## TASK REQUIREMENTS
Retype the stretch of lines that starts at the line containing "Reconstruct this image" and ends at the line containing "col = sc.collection", inclusive. Do not include pictures.

## DATA SUPPLIED

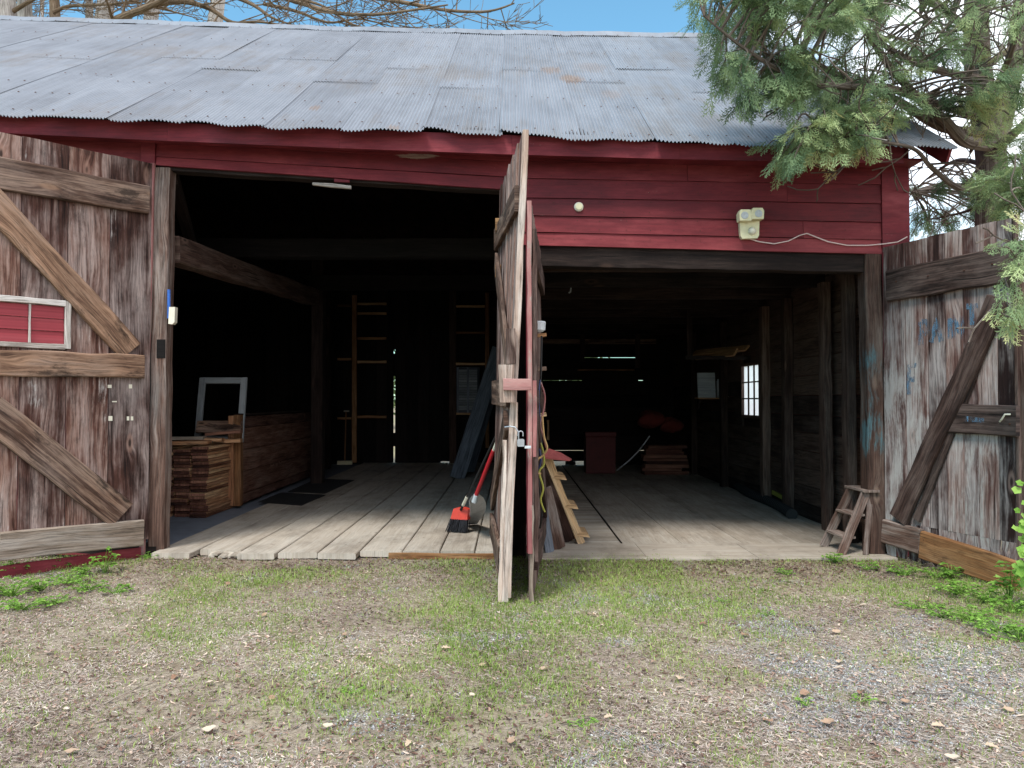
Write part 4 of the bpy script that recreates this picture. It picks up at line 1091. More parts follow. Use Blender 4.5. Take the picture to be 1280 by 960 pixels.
# ---- step ladder piece and boards by the right middle leaf
a, e = Pz(727, 679, .03), P(681, 566, 7.55)
ld = empty('stair_stringer', V((a.x, a.y, .03)), 'small pale wooden steps leaning upright beside the middle doors', 'steps')
ax = (e-a).normalized(); off = V((.10, .10, .012))
mb = MB(); board(mb, a, e, .075, .03, (1, .2, .4), .6); mb.build('side_rail', M['fresh'], ld)
mb = MB(); board(mb, a+V((-.03, .34, 0)), e+V((.035, .34, 0)), .06, .028, (1, .2, .4), .4); mb.build('side_rail', M['fresh'], ld)
for t in (.1, .42, .74):
    q = a.lerp(e, t); mb = MB()
    prism(mb, [q+V((-.02, -.02, -.01)), q+V((.12, .0, -.03)), q+V((.10, .0, .015)), q+V((-.0, -.02, .03))], (.0, .36, 0), .5); mb.build('tread', M['fresh'], ld)
pp = P(690, 570, 7.5); mb = MB()
bb = mb.add([pp+V((-.09, -.05, .0)), pp+V((.16, -.06, -.03)), pp+V((.2, .12, -.035)), pp+V((-.06, .14, .01)), pp+V((-.03, 0, .075)), pp+V((.09, .03, .03)), pp+V((-.09, -.05, -.02)), pp+V((.16, -.06, -.045)), pp+V((.2, .12, -.05)), pp+V((-.06, .14, -.015))])
for f in ((0, 1, 5, 4), (1, 2, 5), (2, 3, 4, 5), (3, 0, 4), (0, 6, 7, 1), (1, 7, 8, 2), (2, 8, 9, 3), (3, 9, 6, 0), (9, 8, 7, 6)): mb.face(tuple(bb+i for i in f), [(0, 0)]*len(f), .5)
cl = mb.build('folded_cloth', M['redcloth']); tag(cl, 'folded faded red cloth on top of the wooden steps', 'cloth')
for i, (b0_, b1_, w, mat, lab) in enumerate((((712, 676), (680, 585), .12, 'rail_dark', 'dark slatted board leaning behind the pale steps'), ((698, 686), (680, 612), .15, 'post', 'greyed short board leaning against the door by the cords'),
    ((687, 690), (676, 618), .09, 'grey_board', 'dark blue grey board standing behind the right door leaf'))):
    a_, e_ = Pz(b0_[0], b0_[1], .03), P(b1_[0], b1_[1], [7.75, 7.25, 7.2][i]); mb = MB()
    board(mb, a_, e_, w, .025, (1, .5, 0), .5, jit=.004); tag(mb.build('leaning_board', M[mat]), lab, 'board', 'boards leaning by the middle doors')
# ---- small step ladder at the right post
la = empty('step_ladder', (3.28, .15, .03), 'small weathered wooden step ladder beside the right door post', 'step ladder')
FZ = .03
def lp(x, y, z): return V((x, y, FZ+z))
T = .585; yA, yB_ = .36, -.05   # far rail, near rail
for y, dy in ((yA, -.04), (yB_, .05)):
    mb = MB(); board(mb, lp(3.13, y, 0), lp(3.40, y+dy, T), .085, .026, (1, 0, .3), .6, jit=.002); mb.build('side_rail', M['post'], la)
    mb = MB(); board(mb, lp(3.36, y-dy*.2+(.05 if y > .1 else -.05)*0, 0), lp(3.44, y+dy, T-.02), .05, .024, (1, 0, 0), .4, jit=.002); mb.build('rear_leg', M['post'], la)
for k in (.27, .63):
    x = 3.13+.27*k; z = T*k; mb = MB(); board(mb, lp(x+.01, yA-.04*k, z), lp(x+.01, yB_+.05*k, z), .13, .022, (1, 0, 0), .7, jit=.002); mb.build('tread', M['post'], la)
mb = MB(); board(mb, lp(3.43, yA+.01, T+.014), lp(3.43, yB_-.0, T+.014), .16, .022, (1, 0, 0), .7, jit=.002); mb.build('top_step', M['post'], la)
mb = MB(); board(mb, lp(3.40, yA-.02, .3), lp(3.40, yB_+.02, .3), .04, .018, (0, 0, 1), .5); mb.build('brace_bar', M['post'], la)
# ---- black corrugated pipe along the right wall
mb = MB(); pa, pb = Pz(990, 643, .075), P(905, 604, 14.0); pb.z = .075
pts = []; rad = []
nn = 220
for i in range(nn+1):
    pts.append(pa.lerp(pb, i/nn)+V((.04*math.sin(i*.04), 0, .0))); rad.append(.062+.008*(1 if i % 4 < 2 else -1))
tube(mb, pts, rad, 14)
tag(mb.build('drain_pipe', M['black']), 'black corrugated drain pipe lying along the right wall', 'pipe')
# ---- dim things at the back of the right bay
q = Pz(751, 592, .02); w = P(770, 592, q.y+7.4).x-P(733, 592, q.y+7.4).x
bx_ = empty('steel_cabinet', (q.x, q.y, .02), 'dark red box standing on the floor at the back', 'box')
mb = MB(); box(mb, q.x-w/2, q.x+w/2, q.y, q.y+.5, .021, P(751, 546, q.y+7.4).z, bev=.012); mb.build('box_body', M['darkred'], bx_)
mb = MB(); box(mb, q.x-w/2-.012, q.x+w/2+.012, q.y-.012, q.y+.512, P(751, 546, q.y+7.4).z+.002, P(751, 542, q.y+7.4).z+.03, bev=.01); mb.build('box_lid', M['darkred'], bx_)
GP = 'boards piled at the back of the right bay'; zz = .021
for i in range(9):
    D = 15.4; x0 = P(R(798, 806), 0, D).x; x1 = P(R(846, 856), 0, D).x; mb = MB(); t = R(.05, .075)
    board(mb, (x0, D-7.4+R(-.04, .04), zz+t/2), (x1, D-7.4+R(-.04, .04), zz+t/2), .35, t-.004, (0, 1, 0), jit=.004); zz += t
    tag(mb.build('piled_board', M['lumber_end']), 'board in the low pile under the red bundles at the back', 'board', GP)
def bundle(x, y, r, lab):
    me = MB(); n, m_ = 16, 10; cc = P(x, y, 15.35); cc.z = max(cc.z, zz+r*.55); b = len(me.v); ph = R(0, 6)
    for j in range(m_+1):
        th = math.pi*j/m_
        for i in range(n):
            a = 2*math.pi*i/n; k = r*(1+.18*math.sin(3*a+ph+th*2)+.1*math.sin(5*a+th*4))
            me.v.append(tuple(cc+V((k*math.sin(th)*math.cos(a)*1.25, k*math.sin(th)*math.sin(a), k*math.cos(th)*.7))))
    for j in range(m_):
        for i in range(n): me.face((b+j*n+i, b+(j+1)*n+i, b+(j+1)*n+(i+1) % n, b+j*n+(i+1) % n), [(0, 0)]*4, .5)
    tag(me.build('cloth_bundle', M['redrag'], smooth=True), lab, 'bundle', 'red bundles at the back')
bundle(813, 524, .22, 'larger red orange cloth bundle on the back board pile'); bundle(838, 531, .19, 'smaller red cloth bundle right of the larger one')
mb = MB(); tube(mb, [P(771, 588, 15), P(785, 577, 15.05), P(797, 565, 15.1), P(805, 555, 15.15), P(812, 545, 15.2)], .012, 8)
tag(mb.build('bent_pole', M['scoop']), 'thin pale curved rod leaning on the back board pile', 'rod')
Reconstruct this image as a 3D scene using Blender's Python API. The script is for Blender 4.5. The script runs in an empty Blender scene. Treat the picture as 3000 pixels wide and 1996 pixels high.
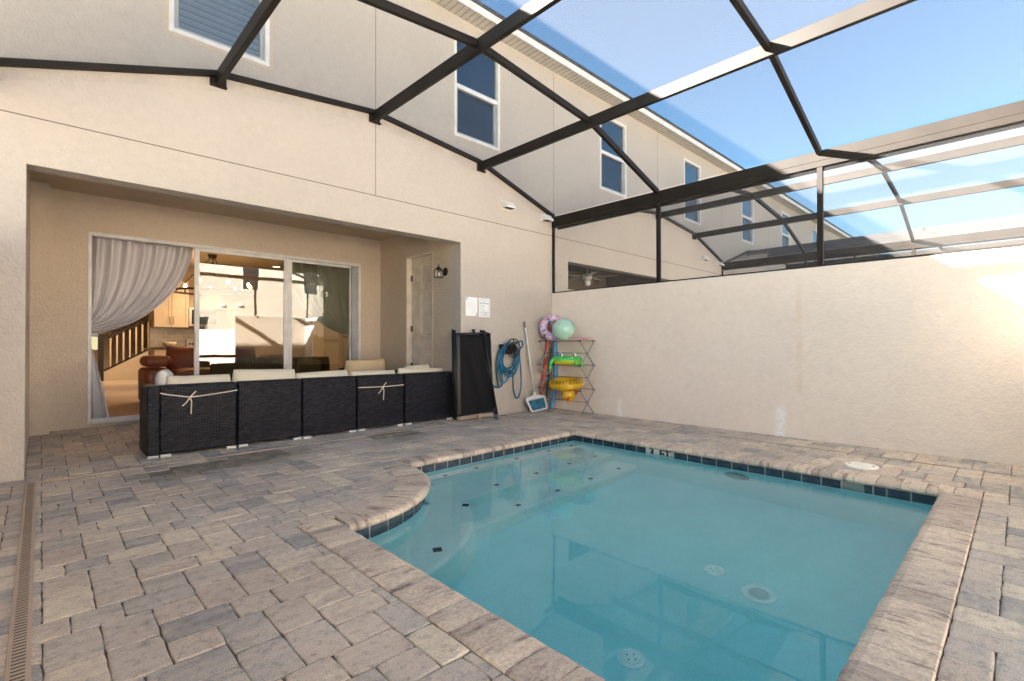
import bpy, bmesh, math, random
from mathutils import Vector, Matrix, noise as mnoise
R = math.radians
random.seed(7)
sc = bpy.context.scene
col = sc.collection

# ---------------------------------------------------------------- camera, sky, sun, exposure
cd = bpy.data.cameras.new('camera'); cam = bpy.data.objects.new('camera', cd); col.objects.link(cam)
cam.location = (-6.38, -5.65, 1.10)
cam.rotation_euler = (R(90.4356), R(0.066), R(-43.866))
cd.lens = 17.25; cd.sensor_width = 36; cd.clip_start = 0.03; cd.clip_end = 600
sc.camera = cam
SUN = Vector((-1.0, 0.77, 0.65)).normalized()
world = bpy.data.worlds.new('World'); sc.world = world; world.use_nodes = True
wn = world.node_tree; bg = wn.nodes['Background']
sky = wn.nodes.new('ShaderNodeTexSky'); sky.sky_type = 'NISHITA'; sky.sun_disc = False
sky.sun_elevation = math.asin(SUN.z); sky.sun_rotation = math.atan2(SUN.x, SUN.y)
sky.air_density = 1.0; sky.dust_density = 2.5; sky.ozone_density = 1.6; sky.altitude = 300
hs = wn.nodes.new('ShaderNodeMix'); hs.data_type = 'RGBA'; hs.blend_type = 'MULTIPLY'; hs.inputs[0].default_value = 1; hs.inputs[7].default_value = (0.245, 0.325, 0.345, 1)
wn.links.new(sky.outputs[0], hs.inputs[6]); wn.links.new(hs.outputs[2], bg.inputs[0]); bg.inputs[1].default_value = 0.05
sl = bpy.data.lights.new('sun', 'SUN'); sun = bpy.data.objects.new('sun', sl); col.objects.link(sun)
sl.energy = 5.0; sl.angle = R(0.6); sl.color = (1.0, 0.935, 0.85)
sun.rotation_euler = SUN.to_track_quat('Z', 'Y').to_euler(); sun.location = (-20, 15, 20)
sc.view_settings.view_transform = 'Standard'; sc.view_settings.look = 'None'
sc.view_settings.exposure = 4.34; sc.view_settings.gamma = 1.0
cy = sc.cycles
cy.use_denoising = True; cy.max_bounces = 12; cy.diffuse_bounces = 8; cy.glossy_bounces = 4
cy.transmission_bounces = 8; cy.transparent_max_bounces = 24; cy.sample_clamp_indirect = 6.0
cy.use_fast_gi = False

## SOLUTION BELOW
Reconstruct this image as a 3D scene using Blender's Python API. The script is for Blender 4.5. The script runs in an empty Blender scene. Treat the picture as 3000 pixels wide and 1996 pixels high.
import bpy, bmesh, math, random
from mathutils import Vector, Matrix, noise as mnoise
R = math.radians
random.seed(7)
sc = bpy.context.scene
col = sc.collection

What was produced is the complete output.